Reducing emissions from transport has already proved a stubborn task, and subsidising people to trade in clunkers for more gas guzzlers would be nonsensical in the context of wider decarbonisation policy.

Any governments seeking to introduce scrappage schemes would also need complementary policies to overcome broader EV market teething problems that a scrappage scheme does not address. An ‘EV Retooling Fund’, for example, would be a good lever to pull in order to support manufacturers (and their parts and maintenance networks) to retrain staff and invest in capital for EV production, particularly to capitalise on the opening up of EV markets in the mid-2020s. Indeed, such a fund could be part of any ‘green recovery’ package without a scrappage scheme, as should be done in the UK to aid industry in the run-up to the 2035 new ICE vehicle sale phase-out date.

But the supply chain is just one challenge that needs addressing if the UK is to maximise the economic benefits of the projected growth in EV markets. The underdevelopment of the charging network, which reduces the convenience of EVs, and the associated range anxiety that undermines confidence among buyers, also need to be addressed by new policies.

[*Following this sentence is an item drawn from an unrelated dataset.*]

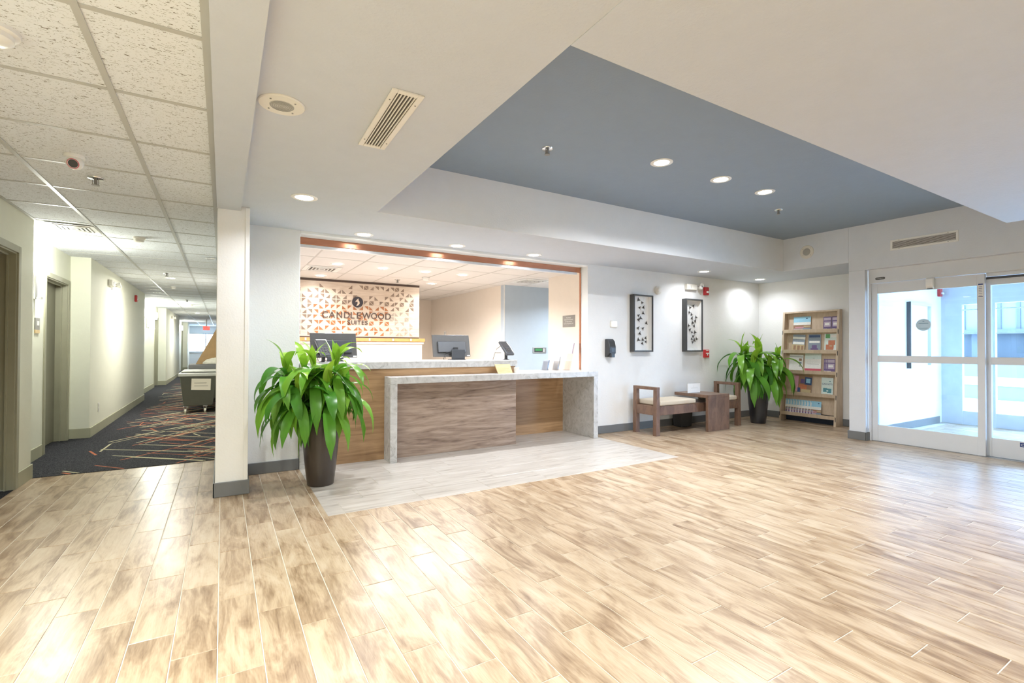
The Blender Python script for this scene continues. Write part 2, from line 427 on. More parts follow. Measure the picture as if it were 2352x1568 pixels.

It is therefore welcome that the Government is not going to introduce a scrappage scheme, as this would work against existing decarbonisation of transport policy. But foreign Governments still support scrappage schemes of various design, and future UK Governments might be tempted to support one in the future. If schemes are to be made policy, they need to be well targeted with complementary policies to develop the market for EVs. Indeed, policies to do the latter are needed anyway. But without such complementary policies, scrappage schemes effectively prop up domestic industries with an expiry date in an electric future, whilst reducing demand for EVs longer term.